REPUBLIKA.CO.ID, TEHERAN -- Pejabat senior peradilan Iran menilai hukuman mati gagal untuk mengurangi terjadinya perdagangan narkotika di negara itu. Kritik ini muncul setelah pengadilan mengeluarkan putusan eksekusi terhadap 12 orang yang terkait dengan kejahatan tersebut.
Selama ini, Iran menjadi salah satu negara yang menerapkan aturan keras terkait narkotika. Pada 2015 lalu, hampir 1.000 tahanan yang melakukan pelanggaran serta kejahatan obat-obatan terlarang itu telah dieksekusi mati.
Banyak narkotika yang ada di Iran diselundupkan melalui perbatasan negara itu dengan Afghanistan. Bahkan, obat-obatan terlarang yang datang ke negara itu disebut merupakan salah satu pemasokan terbesar, yaitu sebesar 90 persen dari opium yang akhirnya tersebar di seluruh dunia.
"Pada kenyataannya, eksekusi mati bagi para penyelundup narkotika tidak memiliki efek jera. Kami telah berjuang penuh untuk menindak mereka namun, peningkatan perdagangan obat terlarang ini di Iran tetap meningkat," ujar wakil peradilan Iran untuk bidang sosial, Mohammad Baqer Olfat, dikutip kantor berita Tasnim, Ahad (28/8).
Ia menjelaskan, peningkatan perdagangan narkotika juga meliputi banyaknya jenis obat yang dijual, serta jumlah orang yang terlibat di dalamnya. Karena itu, Olfat menyarankan agar pengadilan menjatuhkan hukuman penjara jangka panjang serta kerja keras untuk mereka yang terlibat perdagangan narkotika.
Sementara itu, Sekretaris Dewan Hak Asasi Manusia (HAM) Iran, Mohammad javad Larijani juga memandang hukuman mati tidak menyebabkan kejahatan narkotika turun secara signifikan. Karena itu, kebijakan aturan tersebut dinilainya harus dikaji dan dievaluasi kembali.

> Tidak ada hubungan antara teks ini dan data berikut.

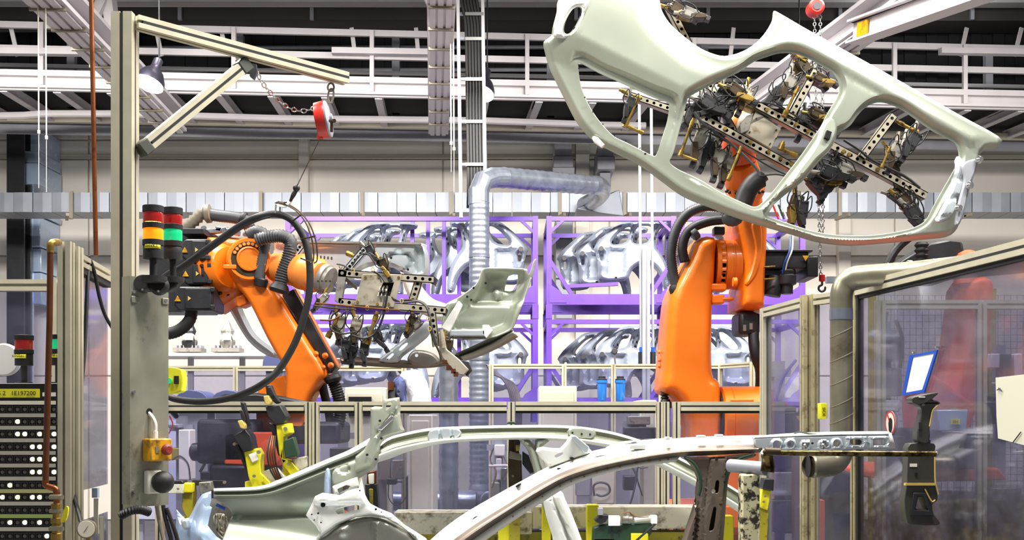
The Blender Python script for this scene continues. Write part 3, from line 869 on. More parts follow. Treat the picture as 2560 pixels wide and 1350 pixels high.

PBB juga mendesak agar Iran menghentikan eksekusi mati yang akan dilakukan terhadap 12 orang terkait kejahatan narkotika baru-baru ini. Prosedur hukuman mati dinilai tidak sesuai untuk mengatasi kejahatan tersebut.
"Sangat disesalkan Pemerintah Iran terus melakukan eksekusi mati untuk kejahatan yang bagi kami tidak memenuhi ambang kejahatan paling serius sesuai hukum internasional," ujar perwakilan PBB bidang HAM, Ahmed Shaheed, dilansir Reuters.